India’s equity markets will remain shut on Friday, May 1, 2026, as the Bombay Stock Exchange (BSE) and National Stock Exchange (NSE) observe a trading holiday in honour of Maharashtra Day. The closure means no cash, derivatives, or mutual‑fund trading on the main bourses today, while the commodity segment will operate on a modified schedule, with the Multi Commodity Exchange of India (MCX) typically opening in the evening for most contracts.
Equity markets closed for Maharashtra Day
Maharashtra Day is a state‑specific public holiday in the financial capital, and exchanges follow the regional‑holiday calendar when entity‑headquarters fall in Mumbai. Both BSE and NSE have pre‑announced May 1, 2026, as a regular holiday in their 2026‑holiday list, which also includes other closures such as Republic Day, Holi, and key religious festivals. Traders and investors therefore need to plan their positions with the knowledge that no fresh equity or derivatives bookings can be carried out on the exchanges today, and outstanding intraday positions from Thursday will roll over into the next trading session.
Commodity trading to start at 5 pm on MCX
Unlike the equity bourses, MCX largely remains operational on Maharashtra Day, but with a delayed opening for the evening session. For most non‑agricultural commodities such as gold, silver, crude oil, and metals, available data and exchange‑practice show that trading typically resumes at 5 pm on such regional‑holiday days, instead of the usual 9 am morning start. Agricultural commodities on MCX, however, generally trade only during the 9 am–5 pm window, and will not be active in the evening, aligning with regulatory‑mandated timeliness‑and‑price‑discovery norms.

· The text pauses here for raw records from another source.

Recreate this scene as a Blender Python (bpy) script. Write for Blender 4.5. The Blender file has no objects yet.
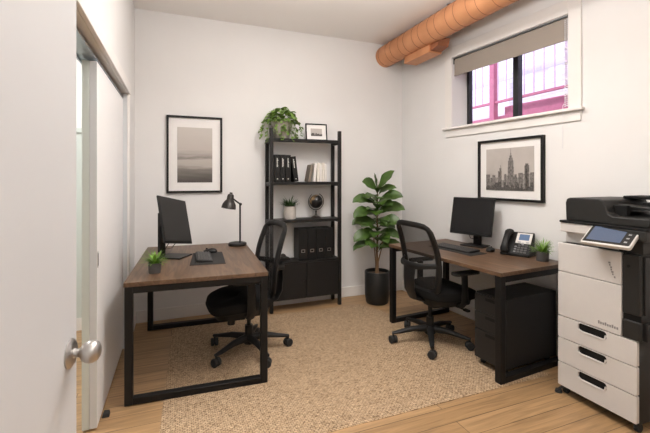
import bpy, bmesh, math, random
from mathutils import Vector, Matrix
random.seed(7)
R = math.radians
C = bpy.context.scene.collection
sc = bpy.context.scene

# ------------------------------------------------------------------ materials
def mat(name, col, rough=.5, metal=0.0, noise=0.0, nscale=40, stretch=(1, 1, 1), bump=0.0, bscale=200, spec=.5, coat=0):
    m = bpy.data.materials.new(name); m.use_nodes = True
    nt = m.node_tree; b = nt.nodes['Principled BSDF']
    b.inputs['Base Color'].default_value = (*col, 1); b.inputs['Roughness'].default_value = rough
    b.inputs['Metallic'].default_value = metal; b.inputs['Specular IOR Level'].default_value = spec
    b.inputs['Coat Weight'].default_value = coat
    tc = nt.nodes.new('ShaderNodeTexCoord'); mp = nt.nodes.new('ShaderNodeMapping')
    mp.inputs['Scale'].default_value = stretch
    nt.links.new(tc.outputs['Object'], mp.inputs['Vector'])
    if noise > 0:
        n = nt.nodes.new('ShaderNodeTexNoise'); n.inputs['Scale'].default_value = nscale; n.inputs['Detail'].default_value = 6
        nt.links.new(mp.outputs[0], n.inputs['Vector'])
        r = nt.nodes.new('ShaderNodeValToRGB')
        r.color_ramp.elements[0].position = .3; r.color_ramp.elements[1].position = .7
        r.color_ramp.elements[0].color = tuple(c * (1 - noise) for c in col) + (1,)
        r.color_ramp.elements[1].color = tuple(min(1, c * (1 + noise)) for c in col) + (1,)
        nt.links.new(n.outputs['Fac'], r.inputs['Fac']); nt.links.new(r.outputs['Color'], b.inputs['Base Color'])
    if bump > 0:
        n2 = nt.nodes.new('ShaderNodeTexNoise'); n2.inputs['Scale'].default_value = bscale; n2.inputs['Detail'].default_value = 3
        nt.links.new(mp.outputs[0], n2.inputs['Vector'])
        bp = nt.nodes.new('ShaderNodeBump'); bp.inputs['Strength'].default_value = bump; bp.inputs['Distance'].default_value = .002
        nt.links.new(n2.outputs['Fac'], bp.inputs['Height']); nt.links.new(bp.outputs['Normal'], b.inputs['Normal'])
    return m

def nodes_of(m):
    nt = m.node_tree
    return nt, nt.nodes['Principled BSDF'], (lambda t: nt.nodes.new('ShaderNode' + t)), nt.links.new

def ramp(node, stops):
    cr = node.color_ramp
    while len(cr.elements) < len(stops): cr.elements.new(.5)
    for e, (p, c) in zip(cr.elements, stops):
        e.position = p; e.color = (*c, 1)

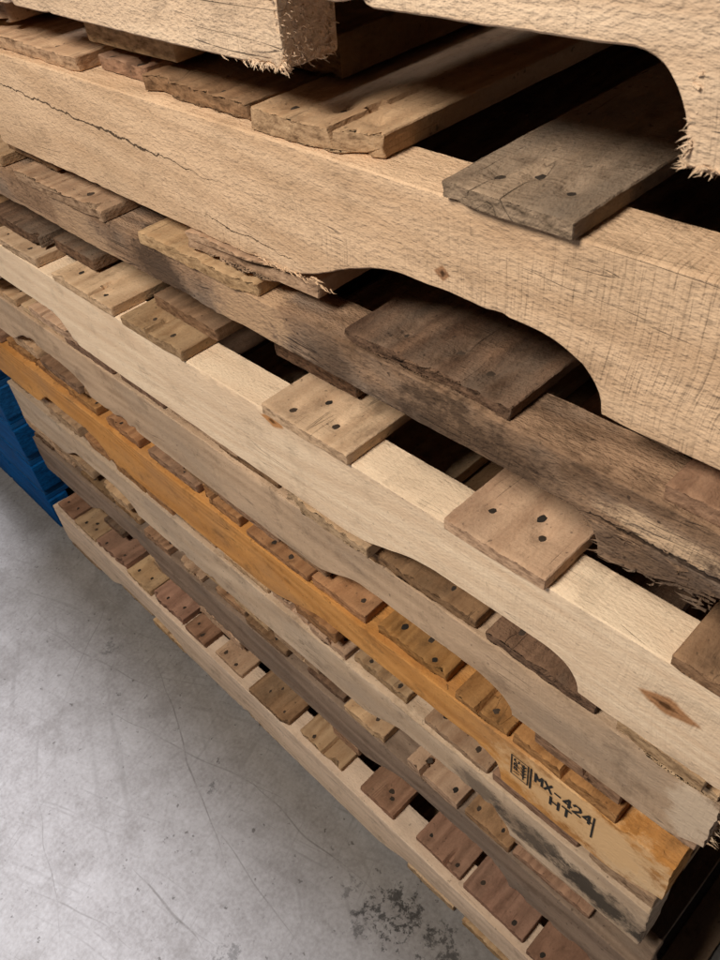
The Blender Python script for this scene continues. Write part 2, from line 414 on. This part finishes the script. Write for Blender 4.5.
# --- pallet 3
XR = .0
st = S(XR, 3, -.24, -.325); sp1 = S(XR, 3, -.105, -.313); sp2 = S(XR, 3, -.45, -.315); sp3 = S(XR, 3, -.105, -.336); sp4 = S(XR, 3, -.57, -.32); sp5 = S(XR, 3, -.36, -.318); sp6 = S(XR, 3, -.70, -.315)
ck0 = S(XR, 3, -.17, -.324); ck1 = S(XR, 3, -.02, -.318)
m3 = wood('brown_weathered_timber', (.42, .285, .18), (.17, .11, .068), gray=(.23, .18, .138), wamt=.9, dirt=.85, saw=.7, vary=.02, rough_bump=1.6, checks=.6, end=(.8, 1.1, 1.3),
    cracks=[(ck0[0], ck1[0], ck0[1], ck1[1], .0018)],
    stains=[(st[0], st[1], .09, .04, (.065, .043, .028), .85), (sp2[0], sp2[1], .05, .035, (.52, .36, .22), .8), (sp4[0], sp4[1], .05, .035, (.07, .047, .032), .85), (sp5[0], sp5[1], .03, .03, (.09, .06, .04), .8), (sp6[0], sp6[1], .05, .03, (.46, .32, .20), .7),
            (sp3[0], sp3[1], .06, .014, (.10, .066, .044), .75), (sp1[0], sp1[1], .055, .009, (.62, .46, .30), .85)])
p3, s3, xc3 = pallet('brown weathered pallet with a wide dark board and splintered right end, third from top', -.006, XR, zl(3), m3,
    [(-3.3, -2.95, .004, 'b_tan'), (-2.8, -2.24, -.002, 'b_tan', dict(rag=2)), (-2.03, -1.52, -.003, 'b_tan', dict(chip=(-.07, .02, .006), rag=1.8)), (-1.213, -.75, .0025, 'b_dark', dict(hero=True, skew=0, chip=(-.03, .03, .003), wane=0, t=.0078, rag=1.8)),
     (-.42, -.06, .002, 'b_brown', dict(chip=False)), (-3.6, -3.33, .01, 'b_brown'), (-4.2, -3.65, .01, 'b_brown')],
    [(-2.3, -1.95, .03, 'b_brown'), (-1.75, -1.4, .05, 'b_dark'), (-.28, -.03, .05, 'b_dark'), (-3.0, -2.7, .03, 'b_dark'), (-3.5, -3.05, .02, 'b_dark'), (-3.85, -3.52, .01, 'b_brown'), (-4.2, -3.88, .01, 'b_brown')],
    notches=[(-1.02, -.148, .055, .03, .020, .002, .028), (-.148, .0, .046, .075, .002, .005, .028)], seed=33, rough=1.4)
pts = []
for i in range(150):
    pts.append((-.150 - xc3 + rg.uniform(-.001, .07), rg.uniform(-.001, .004), .040 + rg.uniform(-.008, .022), rg.uniform(-.016, .004), -rg.uniform(.0, .003), rg.uniform(-.004, .003)))
finish('torn_fibre', slivers(pts, 15, .0003, .0011), m3, s3)

# --- pallet 4
XR = .002
k4 = S(XR, 4, -.091, -.449); k5 = S(XR, 4, -.455, -.416)
m4 = wood('cream_white_pine', (.91, .745, .54), (.75, .575, .395), gray=(.68, .52, .36), wamt=.35, dirt=.3, saw=1.0, vary=.02, checks=.25,
    knots=[(k4[0], k4[1], .022, .010, (.36, .17, .06)), (k5[0], k5[1], .016, .007, (.46, .22, .07))])
pallet('bright cream pine pallet with a flame shaped knot near its right end', -.002, XR, zl(4), m4,
    [(-3.42, -3.02, .0, 'b_pale'), (-2.87, -2.45, -.002, 'b_pale'), (-2.38, -2.02, -.003, 'b_tan', dict(rag=1.6)), (-1.613, -1.26, -.004, 'b_pale', dict(hero=True, chip=False, split=False)),
     (-.92, -.63, -.005, 'b_tan', dict(hero=True, skew=0, split=False, chip=False)), (-.335, -.04, -.002, 'b_brown', dict(chip=False)), (-3.8, -3.46, .0, 'b_tan'), (-4.2, -3.84, .0, 'b_pale')],
    [(-1.62, -1.24, -.002, 'b_pale', dict(chip=(.05, .02, .006), rag=1.8)), (-2.3, -1.9, .006, 'b_tan'), (-2.85, -2.55, .01, 'b_brown'), (-3.4, -3.0, .006, 'b_tan'), (-.42, -.20, .0, 'b_tan'), (-.18, -.02, .004, 'b_brown'), (-4.2, -3.85, .01, 'b_tan')],
    notches=[(-.385, -.15, .028, .11, .030, .0, 0), (-1.07, -.84, .03, .05, .05, 0, 0)], seed=44, chipk=.6)

# --- pallet 5
XR = -.045
e5 = S(XR, 5, -.055, -.56, LH)
m5 = wood('dull_brown_pine', (.62, .465, .315), (.405, .29, .188), gray=(.38, .30, .22), wamt=.55, dirt=.55, saw=.9, vary=.02, checks=.5,
    stains=[(e5[0], e5[1], .022, .05, (.66, .54, .40), .85)])
p5, s5, xc5 = pallet('dull brown pallet with dark brown deck boards, directly below the bright cream pallet', .006, XR, zl(5), m5,
    [(-4.3, -4.02, .003, 'b_tan'), (-3.97, -3.62, .002, 'b_tan'), (-3.56, -3.18, .004, 'b_pale'), (-3.14, -2.76, .002, 'b_brown'), (-2.70, -2.4, .004, 'b_brown'), (-2.35, -2.08, .006, 'b_tan'), (-2.05, -1.72, .004, 'b_brown'), (-1.68, -1.38, .004, 'b_tan'), (-1.32, -.87, .001, 'b_brown', dict(rag=1.6, hero=True)), (-.83, -.49, .001, 'b_dark', dict(rag=1.6, hero=True)), (-.42, -.17, -.001, 'b_pale', dict(rag=2.2))],
    low_bottoms(XR, ['b_brown', 'b_brown', 'b_tan']), seed=55, rough=1.2, dep=.026, tip=(.03, .014), **LOW)
pts = []
for i in range(120):
    pts.append((-.046 - xc5, rg.uniform(0, .037), rg.uniform(.012, .074), rg.uniform(.002, .010), rg.uniform(-.003, .001), rg.uniform(-.003, .003)))
finish('torn_fibre', slivers(pts, 35, .0004, .0012), m5, s5)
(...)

What this means for traders and investors
For equity traders, the Maharashtra‑Day closure is a short‑duration liquidity holiday, mainly affecting intraday and options‑position rollovers, but not long‑term holdings. Investors with systematic‑investment plans (SIPs) and scheduled debits usually see settlement processing resume on the next working day, while upfront‑payment‑linked trades need to be aligned with the restart‑of‑trading timeline. For commodity traders, the 5 pm start means that intraday strategies shift to the latter half of the day, and those used to morning‑session volatility will have to adapt their entry and exit windows. The compressed‑timing also raises the importance of pre‑holiday position‑checks and margin‑management, especially in volatile commodities such as crude oil and bullion, which are already under pressure from global‑oil‑price‑spikes linked to the US–Iran‑war.